Deputy Mayor Nina Hachigian, consulate reps volunteer at community-based food prep organization LA Kitchen
On the morning of Wednesday, March 5, the meeting room of the Lincoln Heights-based LA Kitchen was abuzz with excitement.
Feeling like a miniature version of the United Nations, the meeting room was filled with representatives from the Los Angeles Consular Corps, an alliance of consulate offices representing more than 15 countries, who came to participate in the first quarterly day of services hosted by the Los Angeles Mayor’s Office for International Affairs.
The Office for International Affairs was established in 2017 and Deputy Mayor for International Affairs Nina Hachigian met with officials from various consulate offices in LA who wanted to give back to the community.
Hachigian, a former U.S. Ambassador, and these consular delegates volunteered their Wednesday morning at LA Kitchen, a revolutionary community-based food distribution service that reclaims wasted food with “cosmetic defects” from suppliers to help feed low-income seniors in the greater LA community.
LA Kitchen also provides classes and training to formerly incarcerated people, kids who have timed out of foster care and other folks who have limited opportunities because of their backgrounds.
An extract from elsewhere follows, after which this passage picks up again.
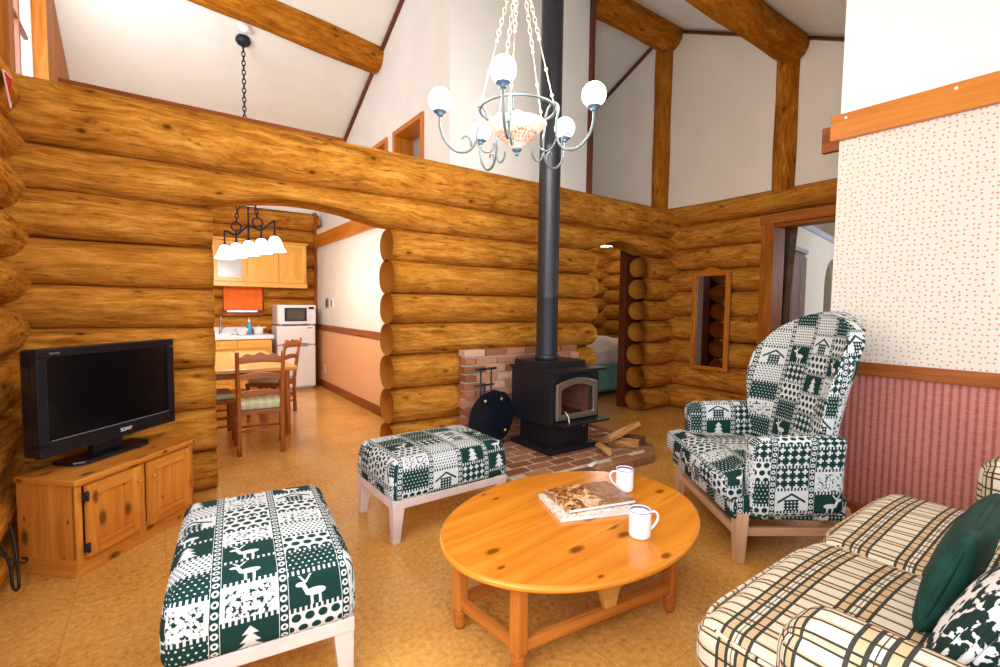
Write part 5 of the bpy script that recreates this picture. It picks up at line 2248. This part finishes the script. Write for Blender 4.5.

“LA Kitchen is an incredibly impressive space and it’s got a really exciting model for how to feed people and provide training for formerly incarcerated people, so it’s great that so many cultures are being represented here today to give back this way,” Hachigian shared the Asian Journal.
Among the consulate delegates who came out to represent their offices included Armenia, Indonesia, Thailand and the Philippines.
“This is our way of giving back to the community and the Philippine Consulate wanted to show its solidarity with all the communities here in LA, which is so diverse,” Andrea Lazaro, vice consul of the Philippine Consulate in LA, told the Asian Journal. “We wanted to represent our culture and show that Filipinos are naturally helpful.”
LA County has the largest food insecure population in the United States, according to a 2017 report from the LA County Department of Public Health.
An estimated 1.5 million people in LA County live with food insecurity and don’t know how or when their next meal is coming.
On average, more than half a million Angelenos make less than $71,000 often don’t earn enough to buy nutritious food that could sustain a family of four or more.
LA Kitchen’s place in city diversity
Established in 2015 by visionary Robert Egger — founder of the renowned DC Central Kitchen in the nation’s capital —LA Kitchen has three central missions: promote food sustainability, provide culinary training for former convicts and homeless people and feed low-income seniors.
It was an ambitious endeavor, but in a few short years, LA Kitchen has manifested its cause in a big way. Through this collaboration with the mayor’s office and consular corps, LA Kitchen seeks to expand its brand so that it represents the city’s growing diversity.
“What’s exciting is that LA is home to the largest concentration of Armenians, Iranians, South Koreans, Filipinos…it’s a magnificently swirling city and I’m really interested in healthy food, but what makes healthy food so exciting is that we can incorporate so many dynamic flavors and mix and match things,” Egger shared with the Asian Journal.
“I think that’s the glory of LA cuisine, and I’m just trying to make that accessible to poor people,” Egger added. “So this dynamic way of making use of food that would have been wasted with these volunteers who have culinary ideas they can share with us. We want to know how food can bring us together and how to break down these artificial, old and boring barriers with food.”
Guiding the volunteers was lead chef and community outreach specialist Theresa Farthing, who enrolled in LA Kitchen when it was first established and is now an integral part of its staff.
Farthing’s journey to LA Kitchen is an exceptionally fascinating one. More than a decade ago, she was in and out of jail for drug-related crimes until one day she decided to “correct” herself when a judge threatened to put her in prison.
She decided to reinvent herself and fulfilled all the requirements: attended outpatient drug programs, community service and reported to court when required. During a stay at the Downtown Women’s Center, she saw a flyer for “a free culinary program for women over 40 with a criminal record.”
“I didn’t believe it,” Farthing shared with the Asian Journal. “I’ve always wanted to know about culinary, even when I was young. When I was in my 20s I wanted to go to culinary school, but then when it felt like I destroyed my life, I thought that dream was long gone. It was a dream that I thought would’ve just passed me by.”
Farthing enrolled and got accepted at LA Kitchen where she put all her focus into learning everything about food. She studied every day, seven days a week and eventually became valedictorian of her class.
Now as a lead chef and community outreach specialist, Farthing mentors the incoming students who see her as an example of what they can be. Though many see her as an inspirational matriarch in the kitchen, she stays humble and reminds students and volunteers of LA Kitchen of the greater task at hand.
“A lot of people say I’m giving back,” Farthing said. “I don’t look at it that way. I’m not giving back. I’m just giving. Just giving. That’s all it takes. We all have the same cause, and that’s to feed somebody and to give somebody something that’s healthy and that can sustain them. The thought is to keep a person healthy until their life comes together. It all starts with that. It’s a much bigger picture.”